## Given task
Report only the number of lines in this material that include the string "pixels".

## Dataset extract
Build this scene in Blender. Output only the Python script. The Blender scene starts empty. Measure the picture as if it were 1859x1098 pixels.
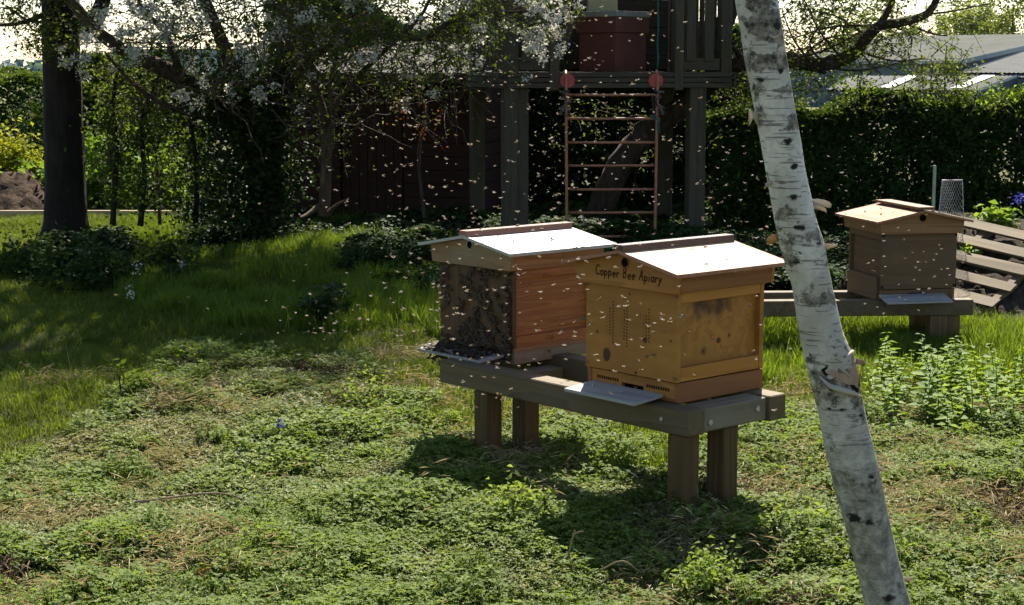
import bpy, bmesh, math, random
import numpy as np
from mathutils import Vector, Matrix

SC = bpy.context.scene
COL = SC.collection
R = math.radians
# ------------------------------------------------------------------ camera, sky, sun, exposure
FPX, CX, CY, CAMZ, PITCH = 3000.0, 929.5, 549.0, 1.56, math.atan(423/3000)
DK = 1.2
cam = bpy.data.cameras.new('camera'); camo = bpy.data.objects.new('camera', cam); COL.objects.link(camo)
camo.location = (0, 0, CAMZ); camo.rotation_euler = (math.pi/2 - PITCH, 0, 0)
cam.sensor_width = 36; cam.lens = 36*FPX/1859.0; cam.clip_start = 0.05; cam.clip_end = 3000
SC.camera = camo
SUN_EL, SUN_AZ = R(46.5), R(9)          # azimuth to the right of the viewing direction (+Y)
w = bpy.data.worlds.new('World'); SC.world = w; w.use_nodes = True
nt = w.node_tree
bg = nt.nodes['Background']
sky = nt.nodes.new('ShaderNodeTexSky'); sky.sky_type = 'NISHITA'; sky.sun_disc = False
sky.sun_elevation = SUN_EL; sky.sun_rotation = SUN_AZ
sky.air_density = 1.0; sky.dust_density = 0.75; sky.ozone_density = 1.0
nt.links.new(sky.outputs[0], bg.inputs[0]); bg.inputs[1].default_value = 0.062
sl = bpy.data.lights.new('sun', 'SUN'); sl.energy = 5.0; sl.angle = R(0.55); sl.color = (1.0, 0.92, 0.77)
so = bpy.data.objects.new('sun', sl); COL.objects.link(so)
sdir = Vector((math.sin(SUN_AZ)*math.cos(SUN_EL), math.cos(SUN_AZ)*math.cos(SUN_EL), math.sin(SUN_EL)))
so.rotation_euler = sdir.to_track_quat('Z', 'Y').to_euler(); so.location = sdir*60
vs = SC.view_settings
vs.view_transform = 'Standard'; vs.look = 'None'; vs.gamma = 1.0; vs.exposure = 1.68
vs.use_curve_mapping = False
SC.render.engine = 'CYCLES'
cy = SC.cycles
cy.max_bounces = 3; cy.diffuse_bounces = 2; cy.glossy_bounces = 1; cy.transmission_bounces = 3; cy.transparent_max_bounces = 4
cy.use_denoising = True; cy.use_adaptive_sampling = True; cy.adaptive_threshold = 0.03; cy.adaptive_min_samples = 24

# ------------------------------------------------------------------ helpers
RNG = np.random.default_rng(11)
_sp, _cp = math.sin(PITCH), math.cos(PITCH)
def P(px, py, d):
    """point seen at photo pixel (px, py), d*DK metres away along +Y"""
    d = d*DK
    a = (px-CX)/FPX; b = -(py-CY)/FPX
    t = d/(_cp + _sp*b)
    return Vector((a*t, d, CAMZ + t*(-_sp + _cp*b)))
def G(px, py, z=0.0):
    a = (px-CX)/FPX; b = -(py-CY)/FPX
    t = (z-CAMZ)/(-_sp + _cp*b)
    return Vector((a*t, t*(_cp+_sp*b), z))
def project(x, y, z):
    """arrays of world points -> photo pixels"""
    fz = y*_cp - (z-CAMZ)*_sp; up = y*_sp + (z-CAMZ)*_cp
    return CX + FPX*x/fz, CY - FPX*up/fz

def _hash(ix, iy, s):
    h = (ix*374761393 + iy*668265263 + s*1442695041) & 0xffffffff
    h = ((h ^ (h >> 13))*1274126177) & 0xffffffff
    return ((h ^ (h >> 16)) & 0xffff)/65535.0
def noise2(x, y, s=0):
    x = np.asarray(x, float); y = np.asarray(y, float)
    ix = np.floor(x).astype(np.int64); iy = np.floor(y).astype(np.int64)
    fx = x-ix; fy = y-iy; fx = fx*fx*(3-2*fx); fy = fy*fy*(3-2*fy)
    a = _hash(ix, iy, s); b = _hash(ix+1, iy, s); c = _hash(ix, iy+1, s); d = _hash(ix+1, iy+1, s)
    return (a*(1-fx)+b*fx)*(1-fy)+(c*(1-fx)+d*fx)*fy
def height(x, y):
    x = np.asarray(x, float); y = np.asarray(y, float)
    near = np.clip((26-np.hypot(x, y))/8, 0, 1)
    h = (0.07*(noise2(x*.7, y*.7, 1)-.5) + 0.066*(noise2(x*2.6, y*2.6, 2)-.5) + .03*(noise2(x*6, y*6, 3)-.5))*near
    h += 0.10*np.exp(-((x+1.9)/1.3)**2-((y-7.7)/.8)**2)
    h += 0.05*np.exp(-((x+1.3)/2.0)**2-((y-12.2)/1.6)**2)
    return h
def hz(x, y): return float(height(x, y))

def mesh_np(name, V, F, mats, midx=None, rnd=None, smooth=False):
    """mesh from numpy: V (n,3), F (m,3) or (m,4)"""
    me = bpy.data.meshes.new(name)
    V = np.ascontiguousarray(V, np.float32); F = np.ascontiguousarray(F, np.int32)
    k = F.shape[1]
    me.vertices.add(len(V)); me.vertices.foreach_set('co', V.ravel())
    me.loops.add(F.size); me.loops.foreach_set('vertex_index', F.ravel())
    me.polygons.add(len(F)); me.polygons.foreach_set('loop_start', np.arange(0, F.size, k, dtype=np.int32))
    for m in (mats if isinstance(mats, (list, tuple)) else [mats]): me.materials.append(m)
    if midx is not None: me.polygons.foreach_set('material_index', np.ascontiguousarray(midx, np.int32))
    if smooth: me.polygons.foreach_set('use_smooth', np.ones(len(F), bool))
    me.update(calc_edges=True)
    if rnd is not None:
        at = me.attributes.new('rnd', 'FLOAT', 'FACE'); at.data.foreach_set('value', np.ascontiguousarray(rnd, np.float32))
    return me
def link(name, me, parent=None):
    o = bpy.data.objects.new(name, me); COL.objects.link(o)
    if parent is not None: o.parent = parent
    return o
def tag(o, label=None, cat=None, group=None, kind=None):
    if label: o['label'] = label
    if cat: o['category'] = cat
    if group: o['group'] = group
    if kind: o['kind'] = kind
    return o
def thing(name, label, cat, loc=(0, 0, 0), rz=0.0, group=None):
    o = bpy.data.objects.new(name, None); COL.objects.link(o); o.empty_display_size = .1
    o.location = loc; o.rotation_euler = (0, 0, rz)
    return tag(o, label, cat, group)
def copy_thing(root, label=None):
    r = root.copy(); COL.objects.link(r)
    if label: r['label'] = label
    for ch in root.children:
        c = ch.copy(); COL.objects.link(c); c.parent = r
        for g in ch.children:
            d = g.copy(); COL.objects.link(d); d.parent = c
    return r

class MB:
    def __init__(s): s.v = []; s.f = []
    def add(s, V, F):
        o = len(s.v); s.v += [tuple(p) for p in V]; s.f += [tuple(i+o for i in f) for f in F]; return s
    def box(s, x0, x1, y0, y1, z0, z1, M=None, jit=0.0, taper=None):
        V = [Vector((x, y, z)) for z in (z0, z1) for y in (y0, y1) for x in (x0, x1)]
        if jit: V = [p+Vector(RNG.normal(0, jit, 3)) for p in V]
        if M is not None: V = [M @ p for p in V]
        return s.add(V, [(0, 2, 3, 1), (4, 5, 7, 6), (0, 1, 5, 4), (2, 6, 7, 3), (0, 4, 6, 2), (1, 3, 7, 5)])
    def prism(s, poly, ax, a, b):
        """polygon in the plane across axis ax (0 x,1 y,2 z), extruded from a to b"""
        def mk(p, t):
            return [(t, p[0], p[1]), (p[0], t, p[1]), (p[0], p[1], t)][ax]
        n = len(poly); V = [mk(p, a) for p in poly]+[mk(p, b) for p in poly]
        F = [tuple(range(n)), tuple(range(2*n-1, n-1, -1))]+[(i, i+n, (i+1) % n+n, (i+1) % n) for i in range(n)]
        return s.add(V, F)
    def tube(s, path, rad, n=8, cap=True, wob=0.0):
        V, F = tube_np(np.array(path, float), rad, n, wob)
        F = [tuple(q) for q in F]
        m = len(path)
        if cap: F += [tuple(range(n-1, -1, -1)), tuple(range((m-1)*n, m*n))]
        return s.add(V, F)
    def disc(s, c, nrm, r, n=16, t=0.0):
        nrm = Vector(nrm).normalized(); q = nrm.to_track_quat('Z', 'Y').to_matrix()
        V = [Vector(c)+q @ Vector((r*math.cos(i*2*math.pi/n), r*math.sin(i*2*math.pi/n), 0)) for i in range(n)]
        if t: 
            V2 = [p+nrm*t for p in V]
            return s.add(V+V2, [tuple(range(n-1, -1, -1)), tuple(range(n, 2*n))]+[(i, (i+1) % n, (i+1) % n+n, i+n) for i in range(n)])
        return s.add(V, [tuple(range(n))])
    def mesh(s, name, mat, smooth=False):
        me = bpy.data.meshes.new(name); me.from_pydata(s.v, [], s.f); me.materials.append(mat)
        bm = bmesh.new(); bm.from_mesh(me); bmesh.ops.recalc_face_normals(bm, faces=bm.faces); bm.to_mesh(me); bm.free()
        if smooth: me.polygons.foreach_set('use_smooth', [True]*len(me.polygons))
        me.update(); return me
    def build(s, name, mat, parent=None, bevel=0.0, smooth=False, label=None):
        o = link(name, s.mesh(name, mat, smooth), parent)
        if bevel:
            b = o.modifiers.new('edge', 'BEVEL'); b.width = bevel; b.segments = 1; b.limit_method = 'ANGLE'
        if label: o['label'] = label
        return o
def box(name, mat, parent, x0, x1, y0, y1, z0, z1, bevel=0.003, M=None, jit=0.0):
    return MB().box(x0, x1, y0, y1, z0, z1, M, jit).build(name, mat, parent, bevel)

def tube_np(path, rad, n=6, wob=0.0):
    path = np.asarray(path, float); m = len(path)
    rad = np.broadcast_to(np.asarray(rad, float), (m,))
    T = np.gradient(path, axis=0); T /= np.linalg.norm(T, axis=1)[:, None]+1e-9
    up = np.array([0, 0, 1.0]) if abs(T[0, 2]) < .9 else np.array([1.0, 0, 0])
    A = np.cross(T, up); A /= np.linalg.norm(A, axis=1)[:, None]+1e-9
    B = np.cross(T, A)
    th = np.arange(n)*2*math.pi/n
    rr = rad[:, None]*np.ones(n)
    if wob: rr = rr*(1+wob*(RNG.random((m, n))-.5)*2)
    V = path[:, None, :]+rr[..., None]*(np.cos(th)[None, :, None]*A[:, None, :]+np.sin(th)[None, :, None]*B[:, None, :])
    i = np.arange(m-1)[:, None]*n; j = np.arange(n)[None, :]; k = (np.arange(n)+1)[None, :] % n
    F = np.stack([i+j, i+k, i+n+k, i+n+j], -1).reshape(-1, 4)
    return V.reshape(-1, 3), F
class Tubes:
    def __init__(s): s.V = []; s.F = []; s.n = 0
    def add(s, path, rad, n=5, wob=0.0):
        V, F = tube_np(path, rad, n, wob); s.V.append(V); s.F.append(F+s.n); s.n += len(V)
    def build(s, name, mat, parent=None, smooth=True):
        return link(name, mesh_np(name, np.concatenate(s.V), np.concatenate(s.F), mat, smooth=smooth), parent)

def unit(a): return a/(np.linalg.norm(a, axis=-1, keepdims=True)+1e-9)
def rvec(n): return unit(RNG.normal(size=(n, 3)))
class Leaves:
    """folded four-cornered leaves, many per mesh"""
    def __init__(s): s.V = []; s.F = []; s.R = []; s.n = 0
    def add(s, C, D, N, L, W, fold=.22, rnd=None):
        n = len(C); D = unit(D); S = unit(np.cross(D, N)); N = unit(np.cross(S, D))
        L = np.broadcast_to(L, (n,))[:, None]; W = np.broadcast_to(W, (n,))[:, None]
        b = C; t = C+D*L-N*L*.12; l = C+D*L*.45-S*W*.5+N*W*fold; r = C+D*L*.45+S*W*.5+N*W*fold
        V = np.stack([b, r, t, l], 1).reshape(-1, 3)
        i = np.arange(n)[:, None]*4+s.n
        F = np.concatenate([i+np.array([[0, 1, 2]]), i+np.array([[0, 2, 3]])], 1).reshape(-1, 3)
        rn = RNG.random(n) if rnd is None else rnd
        s.V.append(V); s.F.append(F); s.R.append(np.repeat(rn, 2)); s.n += 4*n
    def scatter(s, C, L, asp=.55, flat=.5, rnd=None, hang=0.0):
        """leaves at C with random headings; flat biases the normals upward"""
        n = len(C); D = rvec(n); D[:, 2] = D[:, 2]*.6-hang
        N = rvec(n); N[:, 2] = np.abs(N[:, 2])+flat
        LL = L*RNG.uniform(.65, 1.3, n)
        s.add(C, D, unit(N), LL, LL*asp, rnd=rnd)
    def mesh(s, name, mat):
        return mesh_np(name, np.concatenate(s.V), np.concatenate(s.F), mat, rnd=np.concatenate(s.R))
    def build(s, name, mat, parent=None): return link(name, s.mesh(name, mat), parent)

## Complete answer
2